Dabei nennt man Systeme, die auf bekannte Unsicherheitsquellen reagieren können, robust. Resiliente Systeme können zusätzlich auch unbekannte Unsicherheitsquellen beherrschen. Das Team des Sonderforschungsbereichs (SFB) 805 an der TU Darmstadt forscht daran, sensorisch-aktive lasttragende Systeme zu entwickeln, die sich selbstständig auf unbekannte Situationen einstellen und funktionieren.

Im Vorfeld des Kolloquiums haben wir mit dem Leiter des SFB 805, Professor Dr.-Ing. Peter Pelz gesprochen.

Wie gelangen Wissenschaftler aus ganz unterschiedlichen Bereichen bei dem komplexen Thema Resilienz überhaupt zu einer fachlichen Verständigung?

Durch die interdisziplinäre Ausrichtung des Kolloquiums wollen wir das Thema Resilienz aus unterschiedlichen Perspektiven beleuchten und diskutieren.

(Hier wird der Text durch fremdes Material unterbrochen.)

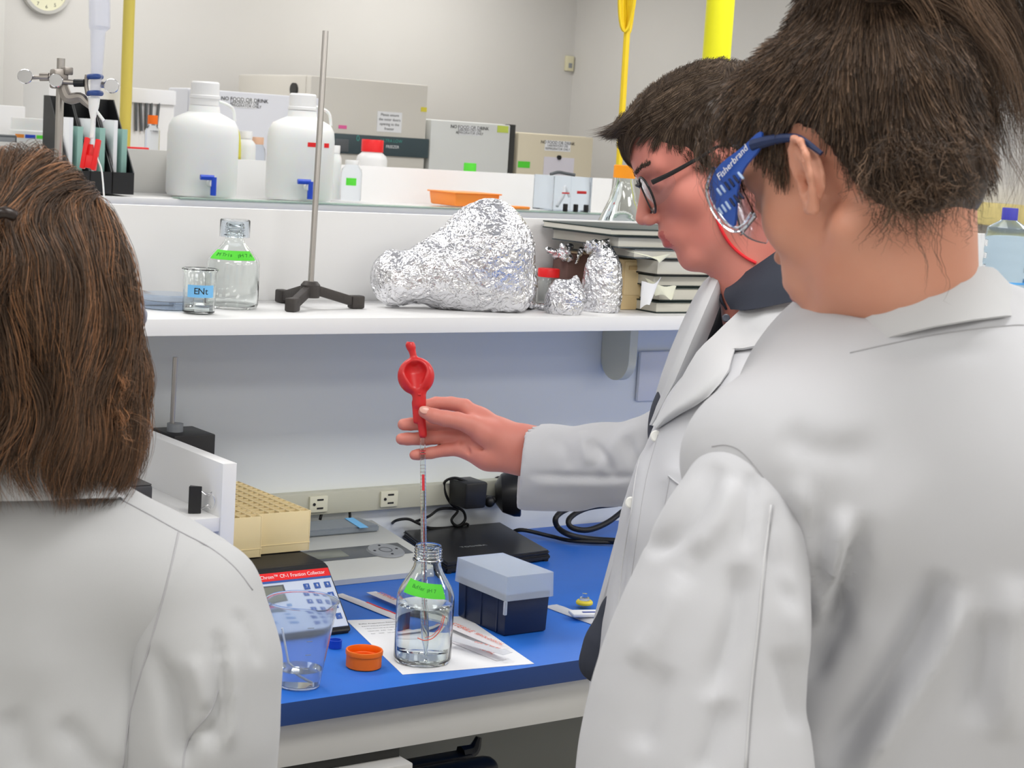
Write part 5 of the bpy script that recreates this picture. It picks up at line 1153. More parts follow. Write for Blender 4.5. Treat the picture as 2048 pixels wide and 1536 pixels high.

Gemeinsam stellen wir dar, wie Resilienz in zahlreichen Bereichen dazu beitragen kann, Unsicherheit zu beherrschen. Es sollen aber auch Unterschiede im Begriffsverständnis der einzelnen Disziplinen aufgedeckt und diskutiert werden. Daher gibt es auf dem Kolloquium neben Fachvorträgen mit Zeit zur Diskussion auch eine Podiumsdiskussion mit Experten aus unterschiedlichen Disziplinen.

Der SFB 805 kann eigentlich als eine Art Blaupause dienen, denn hier arbeiten wir bereits seit 2008 interdisziplinär. Zur ganzheitlichen Beherrschung von Unsicherheit wirken seit der ersten Förderphase Mathematiker und Ingenieure eng zusammen, seit 2016 ist die Fachrichtung Rechtswissenschaften dazu gekommen.

Mit welchen Ergebnissen ist während der Tagung zu rechnen?

Das Thema Resilienz ist ein „Emerging-Field“ der Wissenschaft. Der Begriff wurde zunächst in der Entwicklungspsychologie geprägt und wird heute in anderen Wissensgebieten diskutiert. Für die Ingenieurwissenschaften ist das Resilienz-Konzept hochspannend. Es entspricht einem Paradigmenwechsel bei der Beherrschung von Unsicherheit. Von der Absicherung gegen mögliche Eventualitäten („Was wäre wenn?“) gehen wir über zur Denkweise „Egal was kommt!“. Ziel ist es, technische Systeme so zu konzipieren, dass sie auch bei unerwarteten Störungen oder bei Teilausfällen eine Mindestfunktion aufrechterhalten können. Unser Ziel ist es, durch den Austausch und die Diskussion mit anderen Disziplinen das allgemeine Begriffsverständnis zu schärfen.

In welcher Forschungsphase befindet sich der SFB 805 aktuell?

Der Sonderforschungsbereich 805 ist mitten in der dritten Förderphase. Nach erfolgreichen zwei ersten Förderphasen werden unsere Forschungsarbeiten in den nächsten vier Jahren mit weiteren zwölf Millionen Euro durch die Deutsche Forschungsgemeinschaft gefördert. Wir verfolgen das Ziel, Unsicherheit lebenslaufüberspannend in der Produktentwicklung, der Produktions- und der Nutzungsphase von technischen Systemen zu beherrschen.

In der aktuellen Förderphase steht das Unwissen als die wichtigste Kategorie der Unsicherheit im Fokus. Uns leiten drei Hypothesen: Unwissen manifestiert sich in dateninduzierten Konflikten, Unwissen ist mit Modellunsicherheit verbunden und mittels Resilienz lässt sich Unwissen beherrschen. Auf dieser Basis stellen wir uns drei maßgebliche Forschungsfragen: Wie können dateninduzierte Konflikte gelöst werden? Wie kann Modellunsicherheit bei Unwissen erkannt und beherrscht werden? Wie kann Resilienz lasttragender Systeme erreicht werden, um Unsicherheit zu beherrschen?

Aus der ingenieurwissenschaftlichen und mathematischen Forschung erwachsen neue juristische Herausforderungen. Durch die Funktionen Überwachen, Reagieren, Lernen und Antizipieren sind resiliente Systeme in der Lage, sich selbsttätig zu verändern – dies wirft heute noch ungelöste juristische Fragen auf, für die wir Lösungen finden wollen.